Thursday, March 5, 2009

Noah's Seven Rules for Passport Related Emergencies

Traveling is a series of catastrophes.  The better we cope with these daily crises when we're on the road, the better we can enjoy a sunset on a deserted beach, a bullfight on a deserted beach, or clinging to dear life while flying backwards through a British roundabout.  What is the most terrifying of these travel emergencies you ask?  Passport issues.

Unfortunately or fortunately, I have become an expert on passport problems, and by following these easy to remember rules, you too can seemlessly make your way in and out of many a country with insufficient or even non-existent documentation.

Rule #1 Don't Panic:  Anyone who has traveled with me knows that I don't usually follow rule #1.  When somebody tells me not to panic, I tend to respond by ripping handfuls of my hair out or throwing up on a nearby animal, but seriously, at the moment you first realize you have a passport problem, there is often nothing you can do about it.  Rather than tearing your rental car apart looking for the thing, go party with Croatian soccer hooligans.  You'll call the embassy in the morning with a headache, but it will be worth it.

Rule #2 Dress the Part:  A collard shirt says, "I am an upstanding individual with enough money to support myself, you should feel honored to let me into your country, despite my damaged passport."  A tie says, "I have something to hide."

Rule #3 Copy, Copy, Copy: A photocopy of a valid passport can be a lifesaver, and can speed up the process when applying for a replacement.  Carry a few of them in a few different places.

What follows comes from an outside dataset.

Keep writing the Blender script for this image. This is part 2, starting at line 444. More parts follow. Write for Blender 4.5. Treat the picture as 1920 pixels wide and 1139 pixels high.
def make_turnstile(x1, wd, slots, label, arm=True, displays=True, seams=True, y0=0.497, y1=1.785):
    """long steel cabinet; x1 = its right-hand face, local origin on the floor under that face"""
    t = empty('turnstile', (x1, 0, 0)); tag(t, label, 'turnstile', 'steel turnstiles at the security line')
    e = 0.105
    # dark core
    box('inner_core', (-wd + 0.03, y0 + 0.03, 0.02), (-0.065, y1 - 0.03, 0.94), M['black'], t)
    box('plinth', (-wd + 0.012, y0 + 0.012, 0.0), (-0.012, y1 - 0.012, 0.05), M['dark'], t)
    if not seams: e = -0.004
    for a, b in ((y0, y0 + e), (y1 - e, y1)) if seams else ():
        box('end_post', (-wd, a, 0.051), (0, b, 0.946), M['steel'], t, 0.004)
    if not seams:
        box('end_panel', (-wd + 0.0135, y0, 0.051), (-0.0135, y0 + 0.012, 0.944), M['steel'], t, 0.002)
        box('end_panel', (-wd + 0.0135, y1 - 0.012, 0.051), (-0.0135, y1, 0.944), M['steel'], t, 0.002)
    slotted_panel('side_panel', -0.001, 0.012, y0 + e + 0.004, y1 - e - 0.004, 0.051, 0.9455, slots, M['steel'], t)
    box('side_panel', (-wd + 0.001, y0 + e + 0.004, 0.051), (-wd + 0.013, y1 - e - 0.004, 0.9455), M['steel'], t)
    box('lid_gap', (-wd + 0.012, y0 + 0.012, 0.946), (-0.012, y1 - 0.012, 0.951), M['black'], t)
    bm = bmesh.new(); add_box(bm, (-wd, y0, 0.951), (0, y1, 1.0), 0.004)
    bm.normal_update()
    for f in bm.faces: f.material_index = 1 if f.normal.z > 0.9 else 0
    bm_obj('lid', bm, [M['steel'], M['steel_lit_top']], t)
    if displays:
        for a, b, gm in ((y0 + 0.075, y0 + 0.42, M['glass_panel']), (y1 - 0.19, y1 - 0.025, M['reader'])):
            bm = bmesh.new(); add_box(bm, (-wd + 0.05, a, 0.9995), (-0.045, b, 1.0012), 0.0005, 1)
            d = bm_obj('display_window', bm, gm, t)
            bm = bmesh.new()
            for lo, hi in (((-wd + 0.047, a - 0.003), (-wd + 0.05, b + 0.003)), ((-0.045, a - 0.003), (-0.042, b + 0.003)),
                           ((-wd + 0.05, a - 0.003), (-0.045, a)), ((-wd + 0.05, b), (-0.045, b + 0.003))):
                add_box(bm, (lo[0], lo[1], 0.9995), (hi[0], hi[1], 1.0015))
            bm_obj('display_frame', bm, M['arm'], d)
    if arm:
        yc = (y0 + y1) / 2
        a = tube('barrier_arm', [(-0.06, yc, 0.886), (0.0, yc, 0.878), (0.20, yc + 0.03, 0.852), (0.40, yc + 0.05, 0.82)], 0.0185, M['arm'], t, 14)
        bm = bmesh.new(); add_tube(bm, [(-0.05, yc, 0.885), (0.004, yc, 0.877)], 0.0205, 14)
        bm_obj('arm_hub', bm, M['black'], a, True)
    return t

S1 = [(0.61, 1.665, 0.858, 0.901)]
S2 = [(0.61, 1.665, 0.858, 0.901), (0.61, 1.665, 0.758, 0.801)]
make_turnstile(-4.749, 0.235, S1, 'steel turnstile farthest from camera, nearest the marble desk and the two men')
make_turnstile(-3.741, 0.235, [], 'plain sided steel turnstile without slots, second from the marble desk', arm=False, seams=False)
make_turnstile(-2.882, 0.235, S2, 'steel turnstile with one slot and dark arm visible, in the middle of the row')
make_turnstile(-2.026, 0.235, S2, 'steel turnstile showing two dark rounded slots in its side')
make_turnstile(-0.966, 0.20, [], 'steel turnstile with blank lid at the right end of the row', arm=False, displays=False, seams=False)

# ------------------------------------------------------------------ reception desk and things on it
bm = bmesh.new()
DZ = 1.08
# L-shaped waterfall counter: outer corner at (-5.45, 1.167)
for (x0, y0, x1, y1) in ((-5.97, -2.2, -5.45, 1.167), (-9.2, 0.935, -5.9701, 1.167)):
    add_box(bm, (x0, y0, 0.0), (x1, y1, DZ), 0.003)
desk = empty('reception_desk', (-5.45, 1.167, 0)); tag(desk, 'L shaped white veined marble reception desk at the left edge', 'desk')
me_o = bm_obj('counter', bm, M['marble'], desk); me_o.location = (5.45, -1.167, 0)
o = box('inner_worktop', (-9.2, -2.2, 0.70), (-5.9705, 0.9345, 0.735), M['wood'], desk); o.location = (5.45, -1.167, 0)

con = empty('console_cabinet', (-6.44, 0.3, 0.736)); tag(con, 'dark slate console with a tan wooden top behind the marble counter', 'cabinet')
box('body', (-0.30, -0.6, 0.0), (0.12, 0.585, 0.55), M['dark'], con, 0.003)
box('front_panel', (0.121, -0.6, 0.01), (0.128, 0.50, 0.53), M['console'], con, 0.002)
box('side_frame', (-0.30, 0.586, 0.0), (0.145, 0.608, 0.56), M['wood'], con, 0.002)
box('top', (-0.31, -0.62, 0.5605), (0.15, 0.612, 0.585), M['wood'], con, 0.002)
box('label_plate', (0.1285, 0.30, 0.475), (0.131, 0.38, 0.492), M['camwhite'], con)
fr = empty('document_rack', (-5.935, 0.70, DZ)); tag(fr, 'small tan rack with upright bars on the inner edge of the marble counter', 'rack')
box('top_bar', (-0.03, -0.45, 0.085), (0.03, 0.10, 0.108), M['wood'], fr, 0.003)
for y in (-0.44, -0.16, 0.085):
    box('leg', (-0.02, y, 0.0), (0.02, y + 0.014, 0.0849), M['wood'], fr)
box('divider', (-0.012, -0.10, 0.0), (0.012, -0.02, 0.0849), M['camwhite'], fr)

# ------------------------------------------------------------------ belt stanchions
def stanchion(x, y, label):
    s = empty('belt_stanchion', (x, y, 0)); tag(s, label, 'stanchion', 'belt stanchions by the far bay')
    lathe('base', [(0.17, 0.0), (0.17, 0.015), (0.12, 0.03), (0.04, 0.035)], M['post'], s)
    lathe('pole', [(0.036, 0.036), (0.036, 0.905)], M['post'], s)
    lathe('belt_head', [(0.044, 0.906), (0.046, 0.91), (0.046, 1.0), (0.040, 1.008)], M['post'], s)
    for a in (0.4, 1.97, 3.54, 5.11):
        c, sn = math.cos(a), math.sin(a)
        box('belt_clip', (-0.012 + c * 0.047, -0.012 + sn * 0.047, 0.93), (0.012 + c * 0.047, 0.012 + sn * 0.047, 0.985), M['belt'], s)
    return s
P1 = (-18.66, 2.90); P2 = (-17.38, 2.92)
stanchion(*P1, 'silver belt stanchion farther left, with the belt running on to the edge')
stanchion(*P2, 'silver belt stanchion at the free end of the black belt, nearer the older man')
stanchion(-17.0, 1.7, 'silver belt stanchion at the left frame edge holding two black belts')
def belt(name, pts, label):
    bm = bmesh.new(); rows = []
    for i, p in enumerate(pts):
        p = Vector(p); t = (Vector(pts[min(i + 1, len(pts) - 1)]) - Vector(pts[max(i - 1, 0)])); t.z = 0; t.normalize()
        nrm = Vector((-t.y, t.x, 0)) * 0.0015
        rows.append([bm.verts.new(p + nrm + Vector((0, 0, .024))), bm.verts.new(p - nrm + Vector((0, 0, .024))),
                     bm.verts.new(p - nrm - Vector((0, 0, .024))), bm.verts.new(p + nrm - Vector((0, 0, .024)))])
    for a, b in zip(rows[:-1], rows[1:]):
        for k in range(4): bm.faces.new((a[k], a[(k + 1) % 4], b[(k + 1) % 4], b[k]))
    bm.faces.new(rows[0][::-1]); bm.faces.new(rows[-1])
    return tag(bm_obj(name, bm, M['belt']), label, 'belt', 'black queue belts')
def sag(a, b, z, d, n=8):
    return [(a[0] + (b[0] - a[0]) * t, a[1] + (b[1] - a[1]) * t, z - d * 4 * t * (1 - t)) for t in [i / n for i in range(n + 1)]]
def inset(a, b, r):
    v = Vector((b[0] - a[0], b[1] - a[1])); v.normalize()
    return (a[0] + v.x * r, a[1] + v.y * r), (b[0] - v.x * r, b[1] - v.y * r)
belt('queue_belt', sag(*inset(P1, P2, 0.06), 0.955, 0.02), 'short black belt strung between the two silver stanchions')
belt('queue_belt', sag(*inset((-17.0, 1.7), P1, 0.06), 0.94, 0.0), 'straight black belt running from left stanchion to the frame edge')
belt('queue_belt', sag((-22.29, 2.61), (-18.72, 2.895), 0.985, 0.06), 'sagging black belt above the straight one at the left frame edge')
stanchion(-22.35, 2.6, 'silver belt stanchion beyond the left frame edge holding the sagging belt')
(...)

This is one of those things that Mom reminds you of every day that is actually a good idea, just remember to keep a copy in your coat...which you should always wear so you don't catch a cold.

Rule #4 Smile: It's not that machine-gun wielding government police officer's fault that you can't find your passport.

Rule #5 Lie: Seriously.

Rule #6 Lie Well: When I accidentally washed my passport the night before jumping on a plane from Italy to the UK, I told multiple officials that it had been damaged in Venice during the recent flooding.  Had they asked any follow up questions, I was ready with a full story, the date of the damage, and which Ventian hotel I was staying at.  When my passport was "stolen" in Croatia, I arrived at the American embassy with paperwork from a police officer in Split corroborating my story.  Remember, lying is only helpful until you get caught. Don't let them catch you!

Rule #7 Drip Dry: Your Passport won't respond well to hair dryers, best to stand it up and fan out the pages.